Dans les domaines économiques, nous souhaitons le retour des sociétés françaises dans le domaine de l'exploration pétrolière notamment, mais au-delà nous voulons favoriser les rencontres entre hommes d'affaires. Nous avons une vision nouvelle du développement économique de la Libye qui recèle de très grandes opportunités. La Libye est un État riche de son pétrole mais c'est aussi un État pauvre qui dispose de peu de capacités et doit investir pour relancer son économie notamment dans le domaine de la sécurité, des communications et des transports, et de la défense. Il ne faut pas laisser passer ces opportunités, beaucoup d'entreprises étrangères se positionnent et la compétition sera vive. Nous avons besoin de diversifier l'économie libyenne. Elle peut en outre constituer une porte d'entrée vers l'Afrique.
Mais cette vision ne doit pas se limiter à son stade actuel, c'est à un partenariat stratégique avec la France que nous aspirons pour l'avenir.

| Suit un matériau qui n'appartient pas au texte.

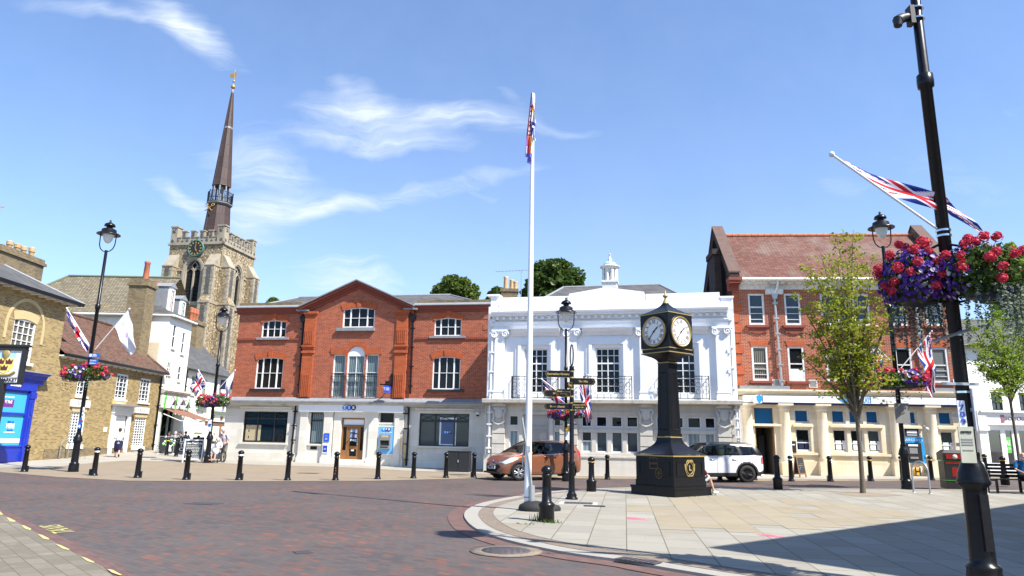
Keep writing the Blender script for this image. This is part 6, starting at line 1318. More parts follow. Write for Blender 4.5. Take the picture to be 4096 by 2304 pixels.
    # crossed keys on the lower spire
    z=(z1-.75); b=MB(Matrix.Translation((cx-.35,cy-1.42,z))@Matrix.Rotation(R(-9),4,'X'))
    for s in (-1,1): b.tube([(-s*.38,0,-.34),(s*.3,-.0,.26)],.055,5); b.tube([(s*.42+.17*math.cos(a),0,.38+.17*math.sin(a)) for a in [k*math.pi/5 for k in range(11)]],.05,5); b.box(-s*.38-.12,-s*.38+.12,-.04,.04,-.38,-.28)
    b.build('crossed_keys_emblem',M['gold'],o)
    return f
church()
# ---------------------------------------------------------------- white shop and roofs at the right edge
def rightshop():
    y=41.0; p=at_y(*R3(1190,1100),y); f=Fr('white_corner_shop','white painted shop with dark upper sashes at the right edge','building',(p.x,y),R(2),G(30,36)); o=f.o
    def A(Z,x0,x1,y0,y1,y=0): return f.rect(Z,x0,x1,y0,y1,y)
    WR=M['white_render']; zt=A(R4,1380,1900,1330,1400)[3]+.2; U1=14
    w1=A(R3,1368,1472,408,582); w2=A(R3,1638,1740,418,592); zf1,zf0=f.z(R3,1400,605),f.z(R3,1400,722); zh=f.z(R3,1400,765); zb=f.z(R3,1400,1105)
    sw=[(A(R3,1325,1445,765,1105)[0],A(R3,1480,1490,765,1105)[0]),(A(R3,1500,1530,765,1105)[0]+.05,A(R3,1590,1590,765,1105)[0]),(A(R3,1640,1650,765,1105)[0],U1-.6)]
    zs=max(.35,zb)
    H=[(sw[0][0],sw[0][1],zs,zh,0),(sw[1][0],sw[1][1],.1,zh,0),(sw[2][0],sw[2][1],zs,zh,0)]
    wall(f,'wall',WR,-.9,U1,-.4,zt,[w1[:2]+(w1[2],w1[3]),w2[:2]+(w1[2],w1[3])]+H,.15,sides=8)
    for q in (w1,w2): window(f,q[0],q[1],w1[2],w1[3],.08,.06,[.5],[(.5,.05)],mat=M['dark_plastic'],pane=M['glass_grey'],sill=(.1,.1,.05,WR))
    b=MB(); u0=f.u(R3,1262,640,-.2); b.box(u0,U1,-.25,0,zf0,zf1); b.box(u0-.1,U1,-.4,0,zf1,zf1+.12); fb=b.build('fascia_board',M['sign_white'],o)
    u,z=f.uz(*R3(1495,665),-.26); uw=f.u(R3,1660,680,-.26)-u; text('SHOEPHORIC',(zf1-zf0)*.42,plain('plum lettering',(.16,.09,.13),.5),fb,(u+uw*.62,-.262,(zf0+zf1)/2),width=uw*1.25)
    q=A(R3,1458,1490,628,700,-.26); b=MB(); b.box(q[0],q[1],-.27,-.251,q[2],q[3]); b.build('shoe_emblem',plain('mauve emblem',(.30,.12,.14),.5),fb)
    b=MB(); b.box(u0-.25,u0+.25,-.3,0,-.2,zf1+.1); b.box(u0-.3,u0+.3,-.4,0,zf0-.35,zf0-.1); b.build('shop_pilaster',WR,o)
    for i,h in enumerate(H):
        w=window(f,*h[:4],.06,.06,[] if i!=2 else [.3,.6],[],mat=M['white_paint'],pane=M['clear'],bar=.06)
    b=MB(); a,c=H[1][0],H[1][1]; q=A(R3,1498,1560,842,995,-.0); b.box(q[0],q[1],.03,.06,q[2],q[3]); sp=b.build('sale_poster',M['green_print'],o); text('SALE',.4,M['sign_white'],sp,((q[0]+q[1])/2,.026,q[2]+(q[3]-q[2])*.62),width=(q[1]-q[0])*.8,thick=.01); text('50% OFF',.2,M['sign_white'],sp,((q[0]+q[1])/2,.026,q[2]+(q[3]-q[2])*.25),width=(q[1]-q[0])*.75)
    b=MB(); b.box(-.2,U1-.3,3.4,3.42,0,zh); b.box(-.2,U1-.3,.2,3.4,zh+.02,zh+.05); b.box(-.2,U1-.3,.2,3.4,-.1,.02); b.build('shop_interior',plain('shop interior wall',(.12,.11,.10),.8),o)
    b=MB()
    for i in range(9): b.box(.2+i*.55,.55+i*.55,.5+.2*(i%3),.9+.2*(i%3),.02,.5+.25*(i%4))
    b.build('shop_display',plain('pale shoe boxes',(.42,.40,.38),.7),o)
    b=MB(); zr=zt+2.6; b.quad((-1.2,-.3,zt),(U1,-.3,zt),(U1,5,zr),(-1.2,5,zr)); b.quad((U1,10,zt),(-1.2,10,zt),(-1.2,5,zr),(U1,5,zr)); b.add([(-1,0,zt),(-1,5,zr),(-1,10,zt)],[(0,1,2)]); b.build('roof',M['slate'],o)
    b=MB(); b.tube([(-1.2,-.35,zt),(U1,-.35,zt)],.08,7); b.build('gutter',M['black_paint'],o)
rightshop()
def roof_chimney():
    y=62; p=at_y(*Z7(320,490),y); t=thing('old_chimney_house','house roof with brick chimney and buff pots showing behind the white hall','house',(p.x,y,0))
    z=at_y(*Z7(318,385),y).z; hw=.85; zb=p.z
    b=MB(); b.box(-4,4,0,6,0,zb-2.0); b.build('wall',M['old_brick'],t)
    b=MB(); b.quad((-4.3,-.3,zb-2.0),(4.3,-.3,zb-2.0),(4.3,3,zb-.6),(-4.3,3,zb-.6)); b.quad((4.3,6.3,zb-2.0),(-4.3,6.3,zb-2.0),(-4.3,3,zb-.6),(4.3,3,zb-.6)); b.build('roof',M['slate'],t)
    b=MB(); b.box(-hw+.08,hw-.08,1,2.3,zb-1.8,z-.3); b.box(-hw,hw,.92,2.38,z-.3,z); ch=b.build('chimney_stack',M['old_brick'],t)
    for x,h in ((-.35,1.25),(.2,.95),(.55,.8)): b=MB(); b.lathe([(.22,0),(.2,h*.9),(.24,h),(.15,h)],10,(x,1.6,z)); b.build('chimney_pot',M['buff_pot'],ch)
    def aerial(t,x,y,z0,z1,l,n):
        b=MB(); b.tube([(x,y,z0),(x,y,z1)],.035,5); b.tube([(x-l,y,z1-.15),(x+l*.45,y,z1+.1)],.025,4)
        for i in range(n): u=x-l+l*1.45*i/(n-1); zz=z1-.15+.25*(u-x+l)/(l*1.45); b.tube([(u,y-.25,zz),(u,y+.25,zz)],.015,4)
        return b.build('aerial',M['steel'],t)
    aerial(t,1.1,1.6,zb-1,z+1.9,2.4,12)
    # tall aerial at the left edge of the picture
    y=40; q=at_y(8,900,y); q0=at_y(-12,1000,y); a=thing('tv_aerial','thin television aerial mast at the left edge above the slate roof','aerial',(q.x-.3,y,8)); b=MB(); z=at_y(20,825,y).z-8; b.tube([(0,0,-1),(0,0,z)],.03,5); b.build('mast',M['steel'],a); b=MB(); b.tube([(-.4,0,z-.1),(.25,0,z-.05)],.02,4)
    for i in range(5): b.tube([(-.3+.13*i,0,z-.3),(-.3+.13*i,0,z+.12)],.015,4)
    b.build('antenna',M['steel'],a)
roof_chimney()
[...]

J'en viens maintenant à nos besoins de coopération en matière institutionnel et à l'aide que pourrait-nous apporter le Sénat. Comme vous le savez, le Congrès général national est entré en fonction, mais les parlementaires ont besoin d'une période d'apprentissage et d'une ouverture vers les parlements d'autres pays. Ils ont besoin de conseils sur la façon de remplir leur rôle d'instance législative. Ils n'en ont aucune expérience en matière de contrôle et de législation. Ils sont élus et légitimes, mais ils ont besoin d'échanges et de visites sur le terrain dans d'autres parlements. J'encourage vivement les sénateurs à rester en contact avec le Congrès, surtout maintenant, dans une période critique, où va commencer le travail de rédaction de la Constitution. Nous avons une pleine confiance dans les compétences du Sénat en la matière et à ses connaissances dans ce domaine. J'encourage ce genre de coopération, car il s'agit d'échanges et non d'ingérence. Une commission va être nommée prochainement pour rédiger la Constitution, nous avons besoin de vos conseils.